Mayoral candidate slams opponent's 'hands-off' approach to housing

By Will Trafford

Auckland mayoral candidate Efeso Collins has taken a swipe at his opposition while saying a council he leads will be ‘laser-focused’ on housing affordability.

“Too many Aucklanders don’t have access to good quality and affordable housing, while we have over 30,000 ghost houses dotted around our city,” Collins says

“If we continue as a council to remain on the sidelines for those locked out of affordable housing, then we will have abdicated our role as civic leaders and will undermine the ability to create a thriving city."

Collins concedes central government holds many of the biggest levers when it comes to enabling more efficient construction and urban development but says there’s plenty a council could do, slamming what he considered a hands-off approach by right-wing candidate Wayne Brown.

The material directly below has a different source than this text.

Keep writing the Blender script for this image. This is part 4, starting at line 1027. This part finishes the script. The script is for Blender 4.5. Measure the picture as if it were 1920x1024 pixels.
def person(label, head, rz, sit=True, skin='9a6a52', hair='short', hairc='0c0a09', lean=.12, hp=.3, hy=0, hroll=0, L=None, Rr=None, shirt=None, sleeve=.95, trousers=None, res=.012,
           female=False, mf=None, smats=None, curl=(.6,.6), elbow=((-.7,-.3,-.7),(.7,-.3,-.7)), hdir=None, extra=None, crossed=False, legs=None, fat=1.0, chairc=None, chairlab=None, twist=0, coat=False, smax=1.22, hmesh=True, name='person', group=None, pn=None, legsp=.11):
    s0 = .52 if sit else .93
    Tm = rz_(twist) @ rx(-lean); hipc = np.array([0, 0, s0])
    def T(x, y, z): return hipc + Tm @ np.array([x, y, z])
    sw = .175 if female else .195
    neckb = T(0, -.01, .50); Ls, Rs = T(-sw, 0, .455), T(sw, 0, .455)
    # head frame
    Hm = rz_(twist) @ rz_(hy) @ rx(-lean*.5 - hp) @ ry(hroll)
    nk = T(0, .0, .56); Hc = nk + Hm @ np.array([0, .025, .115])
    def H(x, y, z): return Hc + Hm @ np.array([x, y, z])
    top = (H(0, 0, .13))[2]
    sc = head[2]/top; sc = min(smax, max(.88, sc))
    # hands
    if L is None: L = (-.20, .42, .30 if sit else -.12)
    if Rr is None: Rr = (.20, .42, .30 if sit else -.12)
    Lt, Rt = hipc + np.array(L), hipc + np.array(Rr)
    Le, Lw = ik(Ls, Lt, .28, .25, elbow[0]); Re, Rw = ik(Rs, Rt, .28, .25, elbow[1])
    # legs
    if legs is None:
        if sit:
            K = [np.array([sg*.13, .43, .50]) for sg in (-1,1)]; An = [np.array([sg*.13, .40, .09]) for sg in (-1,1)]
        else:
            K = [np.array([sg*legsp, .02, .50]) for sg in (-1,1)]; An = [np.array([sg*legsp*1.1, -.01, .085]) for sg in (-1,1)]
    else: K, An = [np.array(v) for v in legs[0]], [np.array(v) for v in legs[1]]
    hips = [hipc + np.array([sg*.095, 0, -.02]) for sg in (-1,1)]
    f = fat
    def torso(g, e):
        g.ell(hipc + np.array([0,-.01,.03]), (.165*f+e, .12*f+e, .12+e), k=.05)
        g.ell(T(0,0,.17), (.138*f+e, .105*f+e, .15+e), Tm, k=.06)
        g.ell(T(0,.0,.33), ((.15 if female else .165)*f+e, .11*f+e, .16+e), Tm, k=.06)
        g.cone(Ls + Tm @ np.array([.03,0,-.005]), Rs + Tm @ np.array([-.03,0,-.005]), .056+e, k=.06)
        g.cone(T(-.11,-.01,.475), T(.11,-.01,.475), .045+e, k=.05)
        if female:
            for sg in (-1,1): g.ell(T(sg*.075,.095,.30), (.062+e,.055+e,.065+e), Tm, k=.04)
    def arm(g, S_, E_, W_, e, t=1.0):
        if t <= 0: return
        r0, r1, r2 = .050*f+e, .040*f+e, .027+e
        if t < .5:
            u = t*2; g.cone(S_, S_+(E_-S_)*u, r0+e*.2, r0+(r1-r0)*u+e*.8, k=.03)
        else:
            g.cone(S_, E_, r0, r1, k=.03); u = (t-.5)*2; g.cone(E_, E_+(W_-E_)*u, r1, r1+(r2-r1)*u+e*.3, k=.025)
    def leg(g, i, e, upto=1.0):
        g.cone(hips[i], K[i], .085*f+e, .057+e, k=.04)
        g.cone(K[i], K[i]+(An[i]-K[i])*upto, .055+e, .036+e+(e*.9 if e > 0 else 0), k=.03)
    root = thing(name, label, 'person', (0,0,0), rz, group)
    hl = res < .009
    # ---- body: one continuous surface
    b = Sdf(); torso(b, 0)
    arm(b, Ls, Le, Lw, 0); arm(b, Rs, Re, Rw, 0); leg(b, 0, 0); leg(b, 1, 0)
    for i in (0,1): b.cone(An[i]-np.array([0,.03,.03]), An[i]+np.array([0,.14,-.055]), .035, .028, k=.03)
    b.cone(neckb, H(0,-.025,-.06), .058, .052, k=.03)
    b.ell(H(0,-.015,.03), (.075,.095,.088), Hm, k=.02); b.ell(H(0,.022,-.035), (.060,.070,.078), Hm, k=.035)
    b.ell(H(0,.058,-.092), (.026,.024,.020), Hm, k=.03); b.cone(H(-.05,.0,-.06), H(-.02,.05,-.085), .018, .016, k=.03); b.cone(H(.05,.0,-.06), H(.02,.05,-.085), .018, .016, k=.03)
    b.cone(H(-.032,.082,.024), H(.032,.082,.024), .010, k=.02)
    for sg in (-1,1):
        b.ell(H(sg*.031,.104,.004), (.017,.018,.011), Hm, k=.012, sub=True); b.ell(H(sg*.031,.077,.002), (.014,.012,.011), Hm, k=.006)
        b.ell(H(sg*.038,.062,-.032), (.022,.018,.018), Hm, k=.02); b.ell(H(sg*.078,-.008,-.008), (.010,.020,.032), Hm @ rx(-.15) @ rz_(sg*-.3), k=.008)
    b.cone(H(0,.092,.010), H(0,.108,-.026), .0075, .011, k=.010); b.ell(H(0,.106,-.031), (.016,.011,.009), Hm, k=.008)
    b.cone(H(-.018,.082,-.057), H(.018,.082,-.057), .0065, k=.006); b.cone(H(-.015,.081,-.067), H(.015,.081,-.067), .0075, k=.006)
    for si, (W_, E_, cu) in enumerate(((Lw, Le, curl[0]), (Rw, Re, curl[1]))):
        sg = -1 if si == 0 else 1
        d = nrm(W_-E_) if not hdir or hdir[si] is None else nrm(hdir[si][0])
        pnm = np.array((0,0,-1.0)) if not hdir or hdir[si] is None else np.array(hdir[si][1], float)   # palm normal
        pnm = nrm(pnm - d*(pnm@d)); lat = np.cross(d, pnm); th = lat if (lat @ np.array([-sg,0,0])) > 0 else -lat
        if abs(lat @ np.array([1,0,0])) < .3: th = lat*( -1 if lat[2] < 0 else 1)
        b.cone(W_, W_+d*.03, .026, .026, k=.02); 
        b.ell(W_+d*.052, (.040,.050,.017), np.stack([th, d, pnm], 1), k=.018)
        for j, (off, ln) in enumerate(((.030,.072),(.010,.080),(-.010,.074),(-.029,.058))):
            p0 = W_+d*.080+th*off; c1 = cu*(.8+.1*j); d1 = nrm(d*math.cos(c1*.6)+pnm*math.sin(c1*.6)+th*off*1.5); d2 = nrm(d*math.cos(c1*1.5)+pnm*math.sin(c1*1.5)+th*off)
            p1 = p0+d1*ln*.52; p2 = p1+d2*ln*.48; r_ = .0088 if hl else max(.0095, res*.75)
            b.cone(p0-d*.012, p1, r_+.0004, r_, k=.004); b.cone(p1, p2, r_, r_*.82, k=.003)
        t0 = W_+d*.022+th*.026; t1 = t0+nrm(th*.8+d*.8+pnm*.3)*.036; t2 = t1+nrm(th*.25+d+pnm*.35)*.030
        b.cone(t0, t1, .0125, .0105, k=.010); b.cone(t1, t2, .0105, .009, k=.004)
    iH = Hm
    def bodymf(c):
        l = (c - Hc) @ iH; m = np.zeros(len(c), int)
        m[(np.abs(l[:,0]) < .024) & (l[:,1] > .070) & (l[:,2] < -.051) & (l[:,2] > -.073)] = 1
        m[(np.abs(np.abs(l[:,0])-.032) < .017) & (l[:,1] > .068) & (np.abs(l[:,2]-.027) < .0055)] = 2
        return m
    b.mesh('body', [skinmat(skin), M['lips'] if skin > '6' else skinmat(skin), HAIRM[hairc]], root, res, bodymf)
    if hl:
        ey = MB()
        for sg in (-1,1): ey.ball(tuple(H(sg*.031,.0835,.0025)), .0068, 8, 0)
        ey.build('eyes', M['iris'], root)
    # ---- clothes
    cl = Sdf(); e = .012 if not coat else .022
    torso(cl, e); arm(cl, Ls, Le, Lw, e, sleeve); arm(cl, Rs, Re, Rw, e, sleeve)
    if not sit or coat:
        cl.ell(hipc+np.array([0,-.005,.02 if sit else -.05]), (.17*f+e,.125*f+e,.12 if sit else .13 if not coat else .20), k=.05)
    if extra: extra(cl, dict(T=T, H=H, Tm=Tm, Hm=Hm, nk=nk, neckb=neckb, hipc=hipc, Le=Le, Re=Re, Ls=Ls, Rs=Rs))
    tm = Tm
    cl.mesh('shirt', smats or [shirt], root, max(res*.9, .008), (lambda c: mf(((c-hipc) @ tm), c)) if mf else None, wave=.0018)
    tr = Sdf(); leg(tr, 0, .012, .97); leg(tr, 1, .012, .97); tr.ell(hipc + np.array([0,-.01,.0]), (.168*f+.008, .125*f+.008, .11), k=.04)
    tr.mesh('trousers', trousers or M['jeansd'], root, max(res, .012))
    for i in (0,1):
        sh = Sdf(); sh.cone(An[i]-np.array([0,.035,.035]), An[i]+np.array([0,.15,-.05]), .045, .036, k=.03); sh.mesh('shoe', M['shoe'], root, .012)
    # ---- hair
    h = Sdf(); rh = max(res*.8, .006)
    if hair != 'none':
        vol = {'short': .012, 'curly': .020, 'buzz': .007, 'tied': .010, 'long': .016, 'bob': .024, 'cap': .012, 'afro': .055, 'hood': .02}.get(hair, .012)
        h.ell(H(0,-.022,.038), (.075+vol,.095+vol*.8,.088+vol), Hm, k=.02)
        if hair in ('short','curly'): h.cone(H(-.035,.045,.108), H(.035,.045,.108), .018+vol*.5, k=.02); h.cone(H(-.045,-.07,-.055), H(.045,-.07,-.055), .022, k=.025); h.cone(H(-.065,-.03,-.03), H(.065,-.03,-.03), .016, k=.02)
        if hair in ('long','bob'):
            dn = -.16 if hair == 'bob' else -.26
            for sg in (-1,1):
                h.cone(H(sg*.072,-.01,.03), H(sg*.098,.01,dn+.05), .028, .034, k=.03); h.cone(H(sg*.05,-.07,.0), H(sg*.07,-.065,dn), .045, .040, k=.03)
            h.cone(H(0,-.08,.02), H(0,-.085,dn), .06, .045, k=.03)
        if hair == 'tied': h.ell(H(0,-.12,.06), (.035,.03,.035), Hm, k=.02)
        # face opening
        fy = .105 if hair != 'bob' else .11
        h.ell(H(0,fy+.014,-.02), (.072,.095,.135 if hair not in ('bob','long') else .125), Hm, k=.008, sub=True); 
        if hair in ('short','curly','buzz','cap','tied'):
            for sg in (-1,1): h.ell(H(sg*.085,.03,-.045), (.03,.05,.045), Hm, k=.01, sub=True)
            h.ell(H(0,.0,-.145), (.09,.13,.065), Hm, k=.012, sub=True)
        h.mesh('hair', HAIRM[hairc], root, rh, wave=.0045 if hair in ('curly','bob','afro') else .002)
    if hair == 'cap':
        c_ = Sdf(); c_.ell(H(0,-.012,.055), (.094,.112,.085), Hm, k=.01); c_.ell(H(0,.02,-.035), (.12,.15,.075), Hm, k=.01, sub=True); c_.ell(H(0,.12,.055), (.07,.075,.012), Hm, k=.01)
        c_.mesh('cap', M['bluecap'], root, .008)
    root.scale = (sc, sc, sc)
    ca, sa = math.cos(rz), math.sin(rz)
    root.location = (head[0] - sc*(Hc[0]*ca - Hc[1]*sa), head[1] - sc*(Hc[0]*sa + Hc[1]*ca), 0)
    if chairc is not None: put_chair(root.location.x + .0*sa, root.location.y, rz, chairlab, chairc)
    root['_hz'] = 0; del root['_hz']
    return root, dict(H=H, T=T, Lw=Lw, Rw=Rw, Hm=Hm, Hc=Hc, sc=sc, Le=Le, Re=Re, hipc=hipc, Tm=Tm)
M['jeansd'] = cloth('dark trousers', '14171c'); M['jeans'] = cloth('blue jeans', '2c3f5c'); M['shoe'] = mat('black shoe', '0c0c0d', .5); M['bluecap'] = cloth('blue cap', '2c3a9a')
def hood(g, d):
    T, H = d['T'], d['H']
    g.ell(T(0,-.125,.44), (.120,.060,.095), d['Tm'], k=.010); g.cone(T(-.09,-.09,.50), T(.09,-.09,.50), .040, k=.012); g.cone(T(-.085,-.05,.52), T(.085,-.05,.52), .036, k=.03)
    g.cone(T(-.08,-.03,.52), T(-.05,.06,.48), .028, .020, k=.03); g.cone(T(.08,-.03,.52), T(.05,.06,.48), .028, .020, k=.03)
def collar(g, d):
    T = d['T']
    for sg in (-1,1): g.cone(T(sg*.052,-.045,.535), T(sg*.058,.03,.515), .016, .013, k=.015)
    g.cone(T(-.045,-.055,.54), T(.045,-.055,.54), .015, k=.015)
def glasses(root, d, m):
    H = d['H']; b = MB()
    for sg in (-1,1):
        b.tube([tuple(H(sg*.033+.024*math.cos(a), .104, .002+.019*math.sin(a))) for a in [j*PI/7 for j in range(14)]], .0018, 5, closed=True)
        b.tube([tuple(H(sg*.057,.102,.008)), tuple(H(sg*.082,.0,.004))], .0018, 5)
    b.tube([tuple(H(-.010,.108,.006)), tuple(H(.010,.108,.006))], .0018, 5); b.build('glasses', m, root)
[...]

“I’m not sure whether Wayne’s worried about his own investments being affected or he just wants to starve suburbs like Northcote, Pukekohe, Avondale, Onehunga and Papatoetoe of much-needed revitalisation," Collins says.

“But whatever the reason - Aucklanders need a straight answer on whether he backs the type of chaotic, unplanned sprawl that characterised developments in Auckland’s past, or will he get clued up on the vital role council already plays in our housing market.”

Scale up partnerships

Collins says upon becoming mayor he would move to streamline house consents, and instruct the Council’s property and development arm, Eke Panuku, to scale up partnerships with the private sector, Kainga Ora, iwi and community housing providers.

“Councils in Queenstown, Nelson, in the Wellington region and Tauranga are all embarking on partnerships with Kainga Ora, iwi and community housing providers to increase the supply of affordable housing for their communities,” Collins says.

“There is no reason why Auckland Council shouldn’t be looking to also do the same.”

Collins says he will have an increased focus on urban planning and high-quality housing, and also work to remove backlogs in the approvals and inspections of new developments.

“Let's tackle housing affordability so we don't lock a generation out of the market,” Collins said.